Dunphy asked him what happens when a big star waltzes into his restaurant. Guilbaud replied, "They are all star." His father - a farmer who spent five years in forced labour in Poland during the second World War - and his mother split up when he was 15 and later divorced, something which was traumatic and also taboo in France in the 1970s. His mother remarried and ran a bistro. "We 'ad to 'elp. Do the carrot. Peel the potato . . ."

Guilbaud arrived in Ireland in 1980. He had the sheriffs at the door twice back then. He approached Lochlann Quinn and "I explained to 'im my problems". Quinn and businessman Martin Naughton invested and saved him from almost certain doom.

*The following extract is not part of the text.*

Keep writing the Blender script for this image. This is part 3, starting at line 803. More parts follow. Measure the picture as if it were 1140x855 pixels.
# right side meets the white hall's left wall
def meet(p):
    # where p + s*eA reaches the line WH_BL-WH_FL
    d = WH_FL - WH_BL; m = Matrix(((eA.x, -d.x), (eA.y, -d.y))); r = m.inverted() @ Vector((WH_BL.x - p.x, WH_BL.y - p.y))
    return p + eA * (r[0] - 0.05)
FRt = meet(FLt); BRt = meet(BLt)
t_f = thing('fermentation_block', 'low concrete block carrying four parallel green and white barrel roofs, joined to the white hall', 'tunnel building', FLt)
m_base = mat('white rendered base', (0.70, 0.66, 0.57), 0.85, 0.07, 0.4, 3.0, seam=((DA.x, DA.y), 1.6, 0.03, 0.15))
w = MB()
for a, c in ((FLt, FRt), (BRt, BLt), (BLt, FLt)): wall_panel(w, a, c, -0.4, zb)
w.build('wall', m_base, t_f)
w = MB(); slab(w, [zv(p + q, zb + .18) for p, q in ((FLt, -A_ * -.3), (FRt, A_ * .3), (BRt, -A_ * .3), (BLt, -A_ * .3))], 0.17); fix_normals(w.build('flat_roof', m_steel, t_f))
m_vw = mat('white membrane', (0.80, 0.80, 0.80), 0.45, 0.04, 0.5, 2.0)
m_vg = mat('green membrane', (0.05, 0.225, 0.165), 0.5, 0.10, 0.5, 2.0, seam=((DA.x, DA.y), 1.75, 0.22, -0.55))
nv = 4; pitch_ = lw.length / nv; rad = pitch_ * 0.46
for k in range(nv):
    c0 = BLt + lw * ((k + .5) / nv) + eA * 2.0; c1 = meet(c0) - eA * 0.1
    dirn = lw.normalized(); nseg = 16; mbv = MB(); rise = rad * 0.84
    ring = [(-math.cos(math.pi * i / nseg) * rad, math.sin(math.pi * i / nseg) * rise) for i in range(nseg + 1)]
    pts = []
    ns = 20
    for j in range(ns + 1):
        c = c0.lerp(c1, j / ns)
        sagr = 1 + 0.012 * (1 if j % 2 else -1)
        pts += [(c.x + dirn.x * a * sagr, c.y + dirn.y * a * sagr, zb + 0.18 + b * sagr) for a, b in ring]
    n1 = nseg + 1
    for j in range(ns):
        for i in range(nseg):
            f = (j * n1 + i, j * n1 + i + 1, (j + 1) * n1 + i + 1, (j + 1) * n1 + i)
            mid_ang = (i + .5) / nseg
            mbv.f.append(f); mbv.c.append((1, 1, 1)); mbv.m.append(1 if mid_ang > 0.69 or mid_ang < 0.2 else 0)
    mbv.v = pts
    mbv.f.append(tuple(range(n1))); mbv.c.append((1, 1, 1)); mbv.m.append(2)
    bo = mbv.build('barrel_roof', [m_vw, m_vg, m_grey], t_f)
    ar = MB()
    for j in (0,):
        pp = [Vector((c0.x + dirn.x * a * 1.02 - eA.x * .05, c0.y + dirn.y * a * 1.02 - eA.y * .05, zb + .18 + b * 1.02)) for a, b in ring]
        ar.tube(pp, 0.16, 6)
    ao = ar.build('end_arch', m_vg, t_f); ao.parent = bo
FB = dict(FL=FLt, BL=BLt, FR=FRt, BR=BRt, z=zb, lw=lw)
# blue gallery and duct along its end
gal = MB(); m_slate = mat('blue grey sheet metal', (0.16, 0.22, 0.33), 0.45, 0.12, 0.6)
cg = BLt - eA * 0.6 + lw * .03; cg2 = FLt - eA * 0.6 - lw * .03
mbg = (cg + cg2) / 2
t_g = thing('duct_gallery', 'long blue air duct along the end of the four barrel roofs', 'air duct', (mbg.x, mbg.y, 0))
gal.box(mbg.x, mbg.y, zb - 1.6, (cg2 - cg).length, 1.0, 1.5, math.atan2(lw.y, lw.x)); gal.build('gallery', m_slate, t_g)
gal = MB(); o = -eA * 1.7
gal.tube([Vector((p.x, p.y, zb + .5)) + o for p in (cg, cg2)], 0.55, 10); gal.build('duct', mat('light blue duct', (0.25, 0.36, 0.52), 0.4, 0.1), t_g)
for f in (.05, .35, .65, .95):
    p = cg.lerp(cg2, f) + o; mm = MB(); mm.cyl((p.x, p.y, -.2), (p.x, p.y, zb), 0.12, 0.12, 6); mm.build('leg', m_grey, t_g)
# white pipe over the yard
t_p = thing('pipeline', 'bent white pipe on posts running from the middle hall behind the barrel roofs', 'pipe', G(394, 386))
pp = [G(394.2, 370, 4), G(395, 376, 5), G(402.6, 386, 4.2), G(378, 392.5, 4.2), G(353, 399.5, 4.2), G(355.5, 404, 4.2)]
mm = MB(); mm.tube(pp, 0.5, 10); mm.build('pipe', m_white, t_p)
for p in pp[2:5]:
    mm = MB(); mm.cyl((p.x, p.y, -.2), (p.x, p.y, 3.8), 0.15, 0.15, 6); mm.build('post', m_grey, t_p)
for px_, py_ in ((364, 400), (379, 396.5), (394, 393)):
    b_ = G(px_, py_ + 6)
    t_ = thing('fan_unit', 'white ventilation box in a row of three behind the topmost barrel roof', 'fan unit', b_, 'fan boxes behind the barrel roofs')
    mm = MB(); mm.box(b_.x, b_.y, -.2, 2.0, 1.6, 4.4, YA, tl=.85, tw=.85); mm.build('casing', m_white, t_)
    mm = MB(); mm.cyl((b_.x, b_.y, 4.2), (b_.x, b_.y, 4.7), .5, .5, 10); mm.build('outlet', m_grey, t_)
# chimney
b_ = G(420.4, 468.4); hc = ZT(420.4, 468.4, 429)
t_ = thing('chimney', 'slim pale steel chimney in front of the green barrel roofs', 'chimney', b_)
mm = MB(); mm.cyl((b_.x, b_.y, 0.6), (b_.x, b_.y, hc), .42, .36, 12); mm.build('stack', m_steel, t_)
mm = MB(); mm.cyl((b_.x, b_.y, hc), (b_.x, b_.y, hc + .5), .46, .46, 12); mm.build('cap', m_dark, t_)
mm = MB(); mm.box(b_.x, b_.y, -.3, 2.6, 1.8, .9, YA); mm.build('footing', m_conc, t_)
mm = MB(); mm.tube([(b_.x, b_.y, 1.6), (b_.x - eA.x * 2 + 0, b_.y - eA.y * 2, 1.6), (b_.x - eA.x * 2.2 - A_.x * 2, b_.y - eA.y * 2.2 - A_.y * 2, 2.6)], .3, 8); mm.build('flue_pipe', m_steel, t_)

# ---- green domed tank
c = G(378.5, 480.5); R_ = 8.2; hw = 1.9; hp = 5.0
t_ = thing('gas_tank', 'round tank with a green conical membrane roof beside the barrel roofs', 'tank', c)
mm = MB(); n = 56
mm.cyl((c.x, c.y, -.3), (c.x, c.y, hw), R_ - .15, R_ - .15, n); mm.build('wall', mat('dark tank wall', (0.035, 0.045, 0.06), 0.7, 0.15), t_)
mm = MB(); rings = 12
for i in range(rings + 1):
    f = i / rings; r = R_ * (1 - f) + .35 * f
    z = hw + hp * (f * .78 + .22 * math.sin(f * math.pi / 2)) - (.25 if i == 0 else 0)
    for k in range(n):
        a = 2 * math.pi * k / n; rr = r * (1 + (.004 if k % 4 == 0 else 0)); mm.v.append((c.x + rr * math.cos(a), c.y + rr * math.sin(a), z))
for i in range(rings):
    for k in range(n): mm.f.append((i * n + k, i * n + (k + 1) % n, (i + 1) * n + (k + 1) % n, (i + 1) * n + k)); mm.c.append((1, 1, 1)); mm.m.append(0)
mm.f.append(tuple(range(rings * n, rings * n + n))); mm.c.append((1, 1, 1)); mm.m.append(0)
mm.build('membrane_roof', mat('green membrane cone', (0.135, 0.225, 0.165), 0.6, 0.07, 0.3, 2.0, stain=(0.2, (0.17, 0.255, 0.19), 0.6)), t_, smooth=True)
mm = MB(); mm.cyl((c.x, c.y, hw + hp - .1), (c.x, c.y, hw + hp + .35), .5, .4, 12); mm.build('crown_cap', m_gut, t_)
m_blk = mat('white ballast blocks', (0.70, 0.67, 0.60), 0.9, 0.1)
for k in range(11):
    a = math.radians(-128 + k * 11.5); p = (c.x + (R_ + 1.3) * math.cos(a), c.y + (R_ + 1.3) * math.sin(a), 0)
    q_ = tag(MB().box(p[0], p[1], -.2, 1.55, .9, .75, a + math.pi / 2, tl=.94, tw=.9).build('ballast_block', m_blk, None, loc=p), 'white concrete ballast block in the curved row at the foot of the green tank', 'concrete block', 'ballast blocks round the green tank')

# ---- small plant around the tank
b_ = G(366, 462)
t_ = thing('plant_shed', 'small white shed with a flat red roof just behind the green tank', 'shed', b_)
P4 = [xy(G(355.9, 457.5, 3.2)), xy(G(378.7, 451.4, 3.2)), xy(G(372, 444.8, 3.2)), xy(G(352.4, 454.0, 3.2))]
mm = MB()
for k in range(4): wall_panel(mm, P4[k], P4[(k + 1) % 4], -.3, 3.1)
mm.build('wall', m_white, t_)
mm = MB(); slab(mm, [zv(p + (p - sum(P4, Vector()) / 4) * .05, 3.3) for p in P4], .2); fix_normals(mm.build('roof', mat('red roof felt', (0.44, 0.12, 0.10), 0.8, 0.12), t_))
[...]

"Some people think they are sugar daddy of Patrick Guilbaud," he said. "But they are not. I can promise that to you. They are very good business people. They are very clever."

In 1988, Guilbaud received his first Michelin star and his second in 1994. Despite some savaging by critics, it was four years before he provided salt and pepper. Dunphy asked after the third, as yet unborn, star. "If I knew, we would 'ave three star. We need to work 'arder. It is 'ard work. I make sure the team understand we are all going the same way. If today is the day I lose my drive for my three star it is the day I lose my second star."

I prefer this cosy format with Guilbaud than, say, the name-dropping of a pompous PJ Mara or superfey Lainey Keogh. Unlike Dylan McGrath, Guilbaud doesn't believe shouting or swearing is necessary in the kitchen and his music choice reinforced this gentle Gallic charm: La Mer by Charles Trenet, which was his father's party piece, Les Copains D'abord by George Brassens and Help by The Beatles. Or, as he said, 'Elp.